Pending consideration of this case by this Court, appellant filed a
motion for new trial based on newly discovered evidence consisting of
the retraction of the witness Rosendo Uri, who, while a prisoner in
Muntinglupa where appellant is also confined, executed an affidavit on
May 13, 1949, entirely exculpating the appellant and himself assuming
exclusive responsibility for the crimes herein charged, declaring that
he was the only one who shot the two deceased. But this affidavit is
belied by the many wounds found in the bodies of the deceased (12 in
the body of Marcos Sarmiento and S in that of his son, Armando
Sarmiento) and by the affidavit of Primitivo Calingasan, also presented
as part of the newly discovered evidence, to the effect that said
affiant heard Uri and three others say that they were the ones who
killed the Sarmientos. In the circumstances, we cannot give credence to
this belated retraction of the witness Uri and use it as a
justification for acquitting the appellant whose guilt has in our
opinion been clearly established by the evidence on record.

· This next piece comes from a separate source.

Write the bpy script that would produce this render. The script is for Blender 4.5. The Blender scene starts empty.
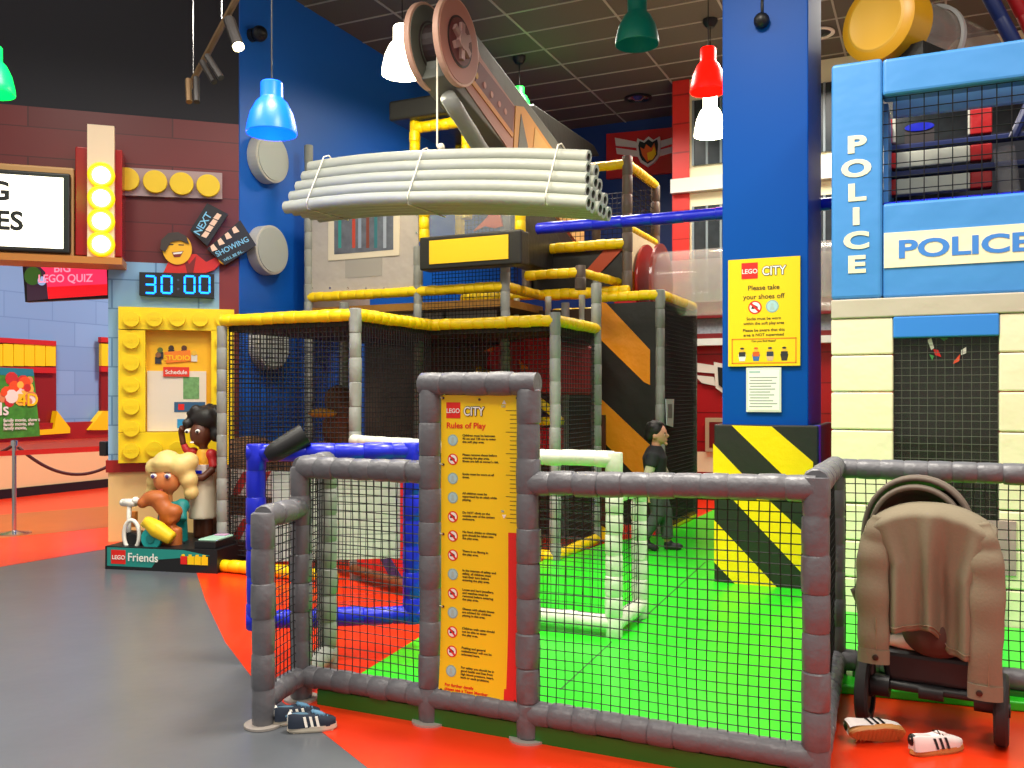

Amnesty Proclamation No. 76, which grants amnesty to the Huks,
covers only “the crimes of rebellion, sedition, illegal association,
assault upon, resistance, and disobedience to persons in authority,
and/or illegal possession of firearms. The crimes herein charged not
being among those named, appellant is not entitled to the benefits of
said proclamation.
In view of the foregoing, the decision below is affirmed, with costs against the appellant..
Moran, C.J., Ozaeta, Pablo, Bengzon, Tuason, and Montemayor, JJ., concur.